Copy the first line of the material below and every later line through the line containing "from mathutils import Vector, Matrix, noise", without any other output.

====== Record list

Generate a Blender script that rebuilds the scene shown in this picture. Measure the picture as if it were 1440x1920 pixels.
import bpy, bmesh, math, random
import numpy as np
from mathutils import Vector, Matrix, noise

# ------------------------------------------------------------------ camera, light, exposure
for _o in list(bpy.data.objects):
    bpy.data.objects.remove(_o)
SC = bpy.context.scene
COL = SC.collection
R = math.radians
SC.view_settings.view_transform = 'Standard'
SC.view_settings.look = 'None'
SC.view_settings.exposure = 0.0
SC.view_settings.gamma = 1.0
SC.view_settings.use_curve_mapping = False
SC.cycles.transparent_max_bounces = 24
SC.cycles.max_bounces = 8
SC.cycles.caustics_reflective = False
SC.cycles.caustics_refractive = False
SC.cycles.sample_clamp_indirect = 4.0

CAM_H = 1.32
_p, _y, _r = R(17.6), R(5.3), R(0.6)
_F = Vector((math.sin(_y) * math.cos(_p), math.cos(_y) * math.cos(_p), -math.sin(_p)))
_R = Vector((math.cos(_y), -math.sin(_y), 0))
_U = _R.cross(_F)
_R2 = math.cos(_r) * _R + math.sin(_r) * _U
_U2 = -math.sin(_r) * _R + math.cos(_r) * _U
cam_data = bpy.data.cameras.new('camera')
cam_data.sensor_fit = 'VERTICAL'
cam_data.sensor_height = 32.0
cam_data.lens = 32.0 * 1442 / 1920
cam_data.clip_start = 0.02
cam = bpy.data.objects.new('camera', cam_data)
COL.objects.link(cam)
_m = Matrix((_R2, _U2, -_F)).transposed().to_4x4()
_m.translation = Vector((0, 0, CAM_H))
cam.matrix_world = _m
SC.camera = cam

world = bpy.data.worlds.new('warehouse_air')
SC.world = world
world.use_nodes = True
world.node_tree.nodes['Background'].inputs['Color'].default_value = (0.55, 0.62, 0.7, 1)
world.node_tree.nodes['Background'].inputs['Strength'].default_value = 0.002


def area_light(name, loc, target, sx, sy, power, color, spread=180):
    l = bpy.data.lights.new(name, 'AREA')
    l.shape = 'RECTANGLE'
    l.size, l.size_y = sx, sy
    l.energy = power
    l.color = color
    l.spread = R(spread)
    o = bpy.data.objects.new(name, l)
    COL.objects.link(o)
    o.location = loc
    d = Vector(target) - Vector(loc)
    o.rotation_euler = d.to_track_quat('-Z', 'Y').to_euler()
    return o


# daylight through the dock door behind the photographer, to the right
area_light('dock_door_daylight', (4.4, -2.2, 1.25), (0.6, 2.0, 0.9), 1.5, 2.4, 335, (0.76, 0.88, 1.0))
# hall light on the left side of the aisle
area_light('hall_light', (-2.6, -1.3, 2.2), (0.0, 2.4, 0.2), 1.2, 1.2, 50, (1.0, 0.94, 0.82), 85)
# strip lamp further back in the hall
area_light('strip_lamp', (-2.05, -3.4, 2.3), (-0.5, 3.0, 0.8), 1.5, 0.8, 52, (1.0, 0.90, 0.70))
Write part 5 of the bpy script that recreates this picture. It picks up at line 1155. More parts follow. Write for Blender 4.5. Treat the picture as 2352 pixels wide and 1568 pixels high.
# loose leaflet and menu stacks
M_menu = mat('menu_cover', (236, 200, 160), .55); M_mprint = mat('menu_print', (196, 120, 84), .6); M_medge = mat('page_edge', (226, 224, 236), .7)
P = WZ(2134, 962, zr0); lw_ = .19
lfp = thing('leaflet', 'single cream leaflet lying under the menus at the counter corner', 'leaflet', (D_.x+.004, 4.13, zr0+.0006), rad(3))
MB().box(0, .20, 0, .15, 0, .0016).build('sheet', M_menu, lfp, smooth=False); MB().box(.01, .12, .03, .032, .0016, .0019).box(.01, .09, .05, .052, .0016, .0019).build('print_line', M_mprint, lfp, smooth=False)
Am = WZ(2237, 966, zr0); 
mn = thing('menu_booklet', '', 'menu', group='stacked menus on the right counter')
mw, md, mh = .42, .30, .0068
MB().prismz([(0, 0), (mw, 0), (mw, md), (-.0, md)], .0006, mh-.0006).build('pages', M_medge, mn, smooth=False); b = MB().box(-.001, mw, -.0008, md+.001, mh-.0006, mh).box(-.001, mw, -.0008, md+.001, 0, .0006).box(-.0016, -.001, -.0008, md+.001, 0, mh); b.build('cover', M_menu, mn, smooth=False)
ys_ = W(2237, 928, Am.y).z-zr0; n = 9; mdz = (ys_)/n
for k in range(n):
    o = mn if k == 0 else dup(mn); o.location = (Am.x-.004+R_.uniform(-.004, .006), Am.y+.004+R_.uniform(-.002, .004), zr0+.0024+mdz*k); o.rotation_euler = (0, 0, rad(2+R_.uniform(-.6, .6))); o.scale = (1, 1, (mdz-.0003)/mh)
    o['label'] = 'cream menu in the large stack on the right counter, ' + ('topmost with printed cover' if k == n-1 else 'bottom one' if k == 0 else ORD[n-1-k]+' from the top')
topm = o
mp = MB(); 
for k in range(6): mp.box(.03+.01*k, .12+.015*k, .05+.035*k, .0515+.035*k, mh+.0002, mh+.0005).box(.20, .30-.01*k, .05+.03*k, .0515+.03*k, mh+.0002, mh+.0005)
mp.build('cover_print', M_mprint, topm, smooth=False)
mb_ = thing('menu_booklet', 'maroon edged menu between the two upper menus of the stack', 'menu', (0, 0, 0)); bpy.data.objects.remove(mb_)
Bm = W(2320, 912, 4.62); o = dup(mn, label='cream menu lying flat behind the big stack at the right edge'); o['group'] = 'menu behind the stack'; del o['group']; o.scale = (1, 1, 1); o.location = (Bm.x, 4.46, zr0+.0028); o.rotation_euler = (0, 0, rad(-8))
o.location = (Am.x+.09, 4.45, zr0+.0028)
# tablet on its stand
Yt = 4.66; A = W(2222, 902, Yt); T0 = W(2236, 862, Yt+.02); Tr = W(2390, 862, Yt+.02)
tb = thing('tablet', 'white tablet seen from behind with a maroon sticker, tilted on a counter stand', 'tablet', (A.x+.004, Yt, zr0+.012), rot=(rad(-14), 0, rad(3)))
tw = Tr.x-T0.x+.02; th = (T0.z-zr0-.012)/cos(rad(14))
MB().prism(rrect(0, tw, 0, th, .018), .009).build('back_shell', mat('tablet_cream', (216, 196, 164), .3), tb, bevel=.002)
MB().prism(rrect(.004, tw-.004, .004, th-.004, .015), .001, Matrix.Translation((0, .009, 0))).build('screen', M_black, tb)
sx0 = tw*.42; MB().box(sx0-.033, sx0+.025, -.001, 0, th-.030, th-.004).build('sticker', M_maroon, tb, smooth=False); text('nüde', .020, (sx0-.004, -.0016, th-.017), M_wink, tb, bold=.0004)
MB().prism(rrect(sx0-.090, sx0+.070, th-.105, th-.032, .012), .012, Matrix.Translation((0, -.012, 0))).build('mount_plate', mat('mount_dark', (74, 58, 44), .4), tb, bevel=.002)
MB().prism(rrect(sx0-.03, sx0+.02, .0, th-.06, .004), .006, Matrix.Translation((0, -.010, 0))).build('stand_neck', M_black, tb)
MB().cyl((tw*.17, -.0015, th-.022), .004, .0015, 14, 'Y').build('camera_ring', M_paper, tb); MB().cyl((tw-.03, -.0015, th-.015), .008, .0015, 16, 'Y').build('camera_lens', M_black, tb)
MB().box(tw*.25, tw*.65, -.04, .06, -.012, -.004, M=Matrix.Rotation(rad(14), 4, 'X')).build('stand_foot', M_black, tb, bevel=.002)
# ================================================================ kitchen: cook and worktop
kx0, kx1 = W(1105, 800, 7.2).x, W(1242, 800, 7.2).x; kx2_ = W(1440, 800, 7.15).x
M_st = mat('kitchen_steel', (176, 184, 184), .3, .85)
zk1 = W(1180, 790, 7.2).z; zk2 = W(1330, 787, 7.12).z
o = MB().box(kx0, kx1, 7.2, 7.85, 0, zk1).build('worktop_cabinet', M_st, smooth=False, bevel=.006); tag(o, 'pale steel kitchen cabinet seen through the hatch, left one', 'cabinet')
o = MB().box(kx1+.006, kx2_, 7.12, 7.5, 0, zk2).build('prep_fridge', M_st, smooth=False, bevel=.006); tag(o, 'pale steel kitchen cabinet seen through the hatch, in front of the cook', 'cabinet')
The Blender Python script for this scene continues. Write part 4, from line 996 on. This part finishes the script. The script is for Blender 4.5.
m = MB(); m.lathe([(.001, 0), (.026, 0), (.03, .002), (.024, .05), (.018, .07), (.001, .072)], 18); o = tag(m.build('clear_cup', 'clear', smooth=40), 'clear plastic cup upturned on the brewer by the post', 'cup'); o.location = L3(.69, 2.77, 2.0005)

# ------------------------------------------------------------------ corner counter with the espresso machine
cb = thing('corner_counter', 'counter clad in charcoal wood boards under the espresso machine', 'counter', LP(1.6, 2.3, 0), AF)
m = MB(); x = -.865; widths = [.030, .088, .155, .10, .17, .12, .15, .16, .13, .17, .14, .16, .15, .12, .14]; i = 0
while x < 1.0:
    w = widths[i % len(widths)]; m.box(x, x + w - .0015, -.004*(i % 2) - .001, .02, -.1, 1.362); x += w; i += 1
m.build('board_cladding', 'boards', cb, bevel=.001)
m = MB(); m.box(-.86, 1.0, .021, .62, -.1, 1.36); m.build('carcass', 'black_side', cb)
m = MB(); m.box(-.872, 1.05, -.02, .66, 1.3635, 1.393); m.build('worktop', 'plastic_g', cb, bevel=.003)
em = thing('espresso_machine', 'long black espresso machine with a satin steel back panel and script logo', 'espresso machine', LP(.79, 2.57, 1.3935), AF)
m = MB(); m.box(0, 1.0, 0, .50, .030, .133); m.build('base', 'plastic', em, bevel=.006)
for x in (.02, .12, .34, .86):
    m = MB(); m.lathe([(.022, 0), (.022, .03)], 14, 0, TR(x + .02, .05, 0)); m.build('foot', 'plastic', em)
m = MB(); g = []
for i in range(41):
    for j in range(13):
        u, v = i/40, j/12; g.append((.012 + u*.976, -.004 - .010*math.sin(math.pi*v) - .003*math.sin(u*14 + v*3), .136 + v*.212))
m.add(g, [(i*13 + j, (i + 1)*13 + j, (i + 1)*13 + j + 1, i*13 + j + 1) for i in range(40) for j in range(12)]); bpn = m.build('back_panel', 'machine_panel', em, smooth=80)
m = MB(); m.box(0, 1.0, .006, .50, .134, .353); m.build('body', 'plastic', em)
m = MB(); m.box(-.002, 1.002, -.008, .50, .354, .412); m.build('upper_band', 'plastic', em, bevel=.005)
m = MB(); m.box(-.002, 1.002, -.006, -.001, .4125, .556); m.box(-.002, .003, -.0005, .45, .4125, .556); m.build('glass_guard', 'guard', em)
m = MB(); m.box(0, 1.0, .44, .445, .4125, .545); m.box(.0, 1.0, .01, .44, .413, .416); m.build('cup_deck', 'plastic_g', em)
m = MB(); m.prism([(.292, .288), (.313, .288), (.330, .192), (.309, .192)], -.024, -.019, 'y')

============

**Result for this exercise**
Generate a Blender script that rebuilds the scene shown in this picture. Measure the picture as if it were 1440x1920 pixels.
import bpy, bmesh, math, random
import numpy as np
from mathutils import Vector, Matrix, noise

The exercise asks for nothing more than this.